Arautos das privatizações costumam dizer que a companhia se valorizou justamente porque a gestão privada funciona melhor. Esta frase precisa ser revista: a empresa passou a operar com mais ganância, mas uma exploração de recurso não renovável de alto impacto ambiental só é de fato positiva se gerar benefícios sociais e econômicos de longo prazo.

De nada vale a empresa faturar bilhões se ela gera relativamente poucos empregos, quase não paga impostos, destrói o ambiente e produz assassinatos em massa. A economia tem que servir à vida.

Há modelos possíveis: na Noruega, a exploração do petróleo paga 78% do lucro líquido em impostos, que vão para um fundo soberano. Este se tornou o maior fundo de investimentos do mundo, que beneficia o povo norueguês em educação e saúde.

Regular, fiscalizar e cobrar altos impostos são os remédios necessários, mas parecem não agradar ao novo governo, cujo presidente chegou a dizer em “acabar com a indústria de multas do Ibama” e nomeou um ministro do meio ambiente que vocifera barbaridades como “licenciamento ambiental automático” de empreendimentos.

O governo anuncia também uma nova onda de privatizações de empresas públicas sem o necessário debate sobre suas funções e valores na vida das pessoas, na preservação e melhoria dos territórios. Os amigos do poder agradecerão.

Em suma, seguimos sendo terra e gente para gastar e arruinar, agora de forma acelerada por quem dizia que iria “acabar com tudo que está aí” mas trabalha para beneficiar os mesmos de sempre.
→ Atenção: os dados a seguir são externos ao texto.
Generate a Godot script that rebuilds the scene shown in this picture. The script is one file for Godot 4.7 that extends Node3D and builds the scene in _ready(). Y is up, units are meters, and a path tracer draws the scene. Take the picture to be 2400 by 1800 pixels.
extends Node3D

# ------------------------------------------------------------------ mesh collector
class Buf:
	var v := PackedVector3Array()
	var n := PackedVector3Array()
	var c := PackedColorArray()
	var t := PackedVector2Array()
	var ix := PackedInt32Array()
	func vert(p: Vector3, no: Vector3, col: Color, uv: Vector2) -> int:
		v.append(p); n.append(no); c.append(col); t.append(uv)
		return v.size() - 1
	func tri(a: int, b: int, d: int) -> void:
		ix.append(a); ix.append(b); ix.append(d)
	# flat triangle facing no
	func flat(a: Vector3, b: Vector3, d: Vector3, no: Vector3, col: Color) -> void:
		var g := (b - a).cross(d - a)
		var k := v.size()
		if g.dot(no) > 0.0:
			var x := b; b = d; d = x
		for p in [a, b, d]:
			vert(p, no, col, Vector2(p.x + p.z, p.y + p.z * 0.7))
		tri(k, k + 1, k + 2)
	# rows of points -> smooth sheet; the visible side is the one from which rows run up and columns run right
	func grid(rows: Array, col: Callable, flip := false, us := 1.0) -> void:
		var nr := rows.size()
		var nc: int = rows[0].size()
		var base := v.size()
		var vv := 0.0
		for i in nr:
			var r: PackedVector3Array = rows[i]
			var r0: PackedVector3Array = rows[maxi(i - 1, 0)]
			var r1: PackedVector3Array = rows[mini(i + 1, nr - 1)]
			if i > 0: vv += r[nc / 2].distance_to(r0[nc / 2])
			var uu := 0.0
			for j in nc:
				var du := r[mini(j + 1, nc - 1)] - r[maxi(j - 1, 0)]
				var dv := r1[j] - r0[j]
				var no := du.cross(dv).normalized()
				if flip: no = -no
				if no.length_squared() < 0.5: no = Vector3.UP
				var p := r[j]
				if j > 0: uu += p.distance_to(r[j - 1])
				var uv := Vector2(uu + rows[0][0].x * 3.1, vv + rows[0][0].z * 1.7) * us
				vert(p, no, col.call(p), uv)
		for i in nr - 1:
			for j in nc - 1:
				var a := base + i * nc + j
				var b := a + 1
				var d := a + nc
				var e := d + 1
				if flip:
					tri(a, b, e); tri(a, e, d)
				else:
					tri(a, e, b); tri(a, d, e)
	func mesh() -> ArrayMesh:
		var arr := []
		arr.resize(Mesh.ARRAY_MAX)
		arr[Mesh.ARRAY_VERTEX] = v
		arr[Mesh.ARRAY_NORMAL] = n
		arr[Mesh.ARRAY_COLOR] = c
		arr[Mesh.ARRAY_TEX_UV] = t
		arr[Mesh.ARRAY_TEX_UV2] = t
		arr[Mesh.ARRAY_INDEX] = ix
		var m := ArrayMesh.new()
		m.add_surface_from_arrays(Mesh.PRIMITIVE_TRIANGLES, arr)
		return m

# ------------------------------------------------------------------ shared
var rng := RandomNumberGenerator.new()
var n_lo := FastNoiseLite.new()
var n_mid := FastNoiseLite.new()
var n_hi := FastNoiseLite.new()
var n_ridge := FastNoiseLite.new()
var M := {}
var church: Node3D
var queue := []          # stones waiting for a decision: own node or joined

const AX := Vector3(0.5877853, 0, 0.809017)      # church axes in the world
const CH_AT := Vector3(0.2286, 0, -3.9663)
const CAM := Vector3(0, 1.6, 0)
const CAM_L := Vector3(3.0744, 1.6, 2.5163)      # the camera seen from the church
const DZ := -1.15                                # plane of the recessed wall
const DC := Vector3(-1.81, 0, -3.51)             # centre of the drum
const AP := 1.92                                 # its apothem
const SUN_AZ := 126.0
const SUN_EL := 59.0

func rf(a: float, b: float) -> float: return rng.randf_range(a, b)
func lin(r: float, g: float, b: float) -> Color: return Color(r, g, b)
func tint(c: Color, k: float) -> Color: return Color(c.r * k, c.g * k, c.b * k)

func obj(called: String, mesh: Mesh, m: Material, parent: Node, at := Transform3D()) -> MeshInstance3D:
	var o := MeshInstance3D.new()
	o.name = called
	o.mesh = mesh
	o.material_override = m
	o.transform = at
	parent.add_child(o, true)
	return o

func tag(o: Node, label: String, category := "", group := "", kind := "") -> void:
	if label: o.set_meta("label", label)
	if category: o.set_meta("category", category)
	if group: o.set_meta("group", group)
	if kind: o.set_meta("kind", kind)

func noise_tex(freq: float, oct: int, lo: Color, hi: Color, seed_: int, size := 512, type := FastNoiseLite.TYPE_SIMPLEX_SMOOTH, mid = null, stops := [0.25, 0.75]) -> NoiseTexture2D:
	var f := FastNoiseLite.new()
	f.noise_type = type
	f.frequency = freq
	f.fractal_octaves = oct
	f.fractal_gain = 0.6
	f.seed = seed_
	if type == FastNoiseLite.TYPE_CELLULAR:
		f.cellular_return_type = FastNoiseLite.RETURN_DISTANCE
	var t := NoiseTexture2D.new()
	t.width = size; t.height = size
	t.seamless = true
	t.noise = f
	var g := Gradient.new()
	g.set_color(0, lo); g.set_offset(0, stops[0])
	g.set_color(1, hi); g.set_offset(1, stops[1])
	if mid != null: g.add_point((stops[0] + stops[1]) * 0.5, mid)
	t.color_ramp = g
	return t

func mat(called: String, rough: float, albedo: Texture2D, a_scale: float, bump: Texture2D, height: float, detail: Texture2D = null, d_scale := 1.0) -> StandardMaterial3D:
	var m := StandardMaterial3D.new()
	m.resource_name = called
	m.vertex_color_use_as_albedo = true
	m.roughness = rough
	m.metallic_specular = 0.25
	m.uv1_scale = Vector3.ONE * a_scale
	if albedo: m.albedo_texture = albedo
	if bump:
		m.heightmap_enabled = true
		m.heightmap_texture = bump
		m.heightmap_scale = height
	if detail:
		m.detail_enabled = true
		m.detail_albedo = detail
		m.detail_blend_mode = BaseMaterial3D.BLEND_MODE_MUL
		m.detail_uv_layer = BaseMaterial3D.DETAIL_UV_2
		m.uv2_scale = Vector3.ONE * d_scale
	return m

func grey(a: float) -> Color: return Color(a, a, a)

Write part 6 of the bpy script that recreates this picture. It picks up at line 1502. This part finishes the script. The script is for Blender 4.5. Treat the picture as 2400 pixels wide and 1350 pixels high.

O slogan de campanha de Jair Bolsonaro citava “Brasil” e “Deus” no topo de uma hierarquia, acima “de tudo” e “de todos”. O crime de Brumadinho permite atualizar esse mote e revelar os sentidos ocultos que talvez tenham essas duas palavras para a nossa elite. Acima de tudo está a riqueza fácil, a acumulação infinita para poucos. Acima de todos está a destruição que afeta todos: poluição, violência, degradação ambiental.

Ganância acima de tudo. Lama acima de todos. Este é o slogan real do Brasil hoje.